La seconde partie débute avec le End of Time du Britannique Ben Stevenson. Ecrit en 1984 sur une musique de Serguei Rachmaninov (troisième mouvement de la Sonate en sol mineur), ce « pas de deux » nous met en présence des deux derniers habitants de notre planète, une femme et un homme, ici Liliana Menendez et Enrique Corrales. C’est le ballet le plus « classique » de la soirée, sorte de long baiser avant l’éternité, une romance d’une infinie poésie que ces deux interprètes portent à l’incandescence grâce à leur extrême musicalité et à la splendide fluidité de leurs gestes. La soirée se poursuit avec Anadromous, un ballet créé en 2016 et signé du chorégraphe/danseur Raul Reinoso que nous avons pu admirer en lever de rideau. Sur des musiques de Yann Tiersen (Esther) et Ezio Bosso (extrait de Rain, in your black eyes), Laura Treto et Raul Reinoso dansent ce qui peut être le cycle naturel de la vie dans une grammaire chorégraphique rendant hommage au grand style classique mais incluant des termes du langage contemporain.
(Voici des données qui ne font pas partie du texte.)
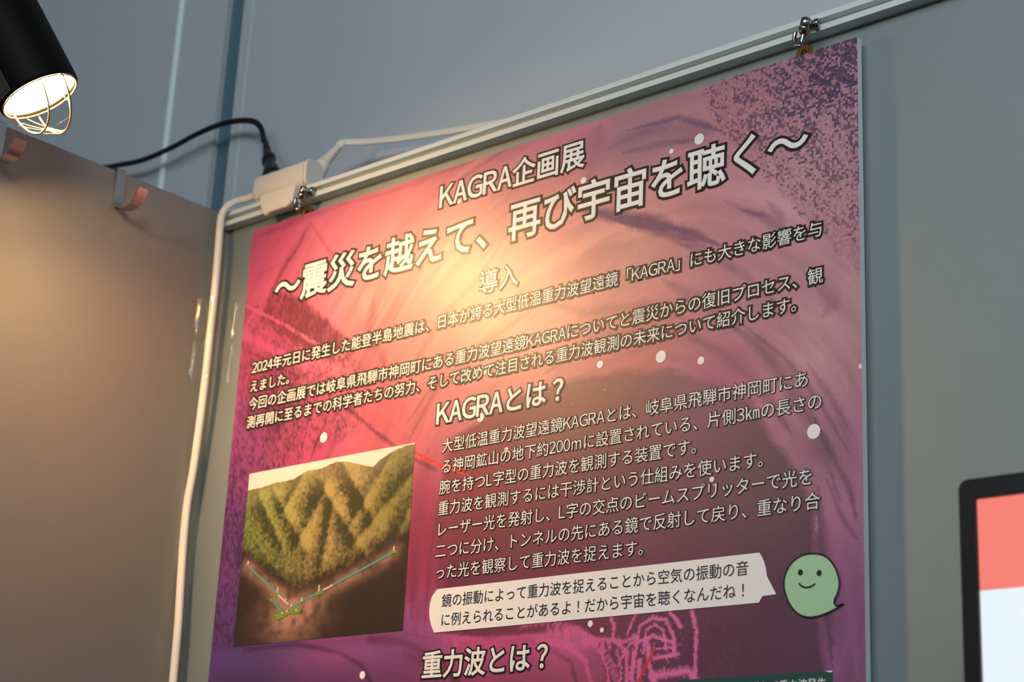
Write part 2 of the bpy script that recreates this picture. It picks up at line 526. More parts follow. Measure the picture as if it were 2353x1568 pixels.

End of Time : Liliana Menendez et Enrique Corrales – Photo Tito Ferrer –

Le programme se termine sur un ballet de Goyo Montero créé en 2006 sur…. des paroles signées Joaquin Sabina et Vinicius de Moraes, la musique propre à ces textes servant de rythme aux 10 danseurs conviés pour cette clôture. Alrededor no hay nada n’est certainement pas la pièce de la soirée la plus facile à cerner même si l’on comprend qu’il est question de création du monde et que samedi est un grand jour car il précède le dimanche. Cela dit, ce ballet a le mérite de nous montrer une partie de cette compagnie formatée en cinq couples totalement déchaînés. Une œuvre singulière.

Voilà, la soirée, malgré les événements, se termine avec de nombreux rappels, mais point de bis…

Le festival 2017 a été un grand cru, incontestablement, avec d’immenses artistes venus du monde entier. Le public va croissant d’année en année. Superbement dirigé, il s’inscrit définitivement comme l’un des rendez-vous artistiques les plus attractifs d’Europe du Sud.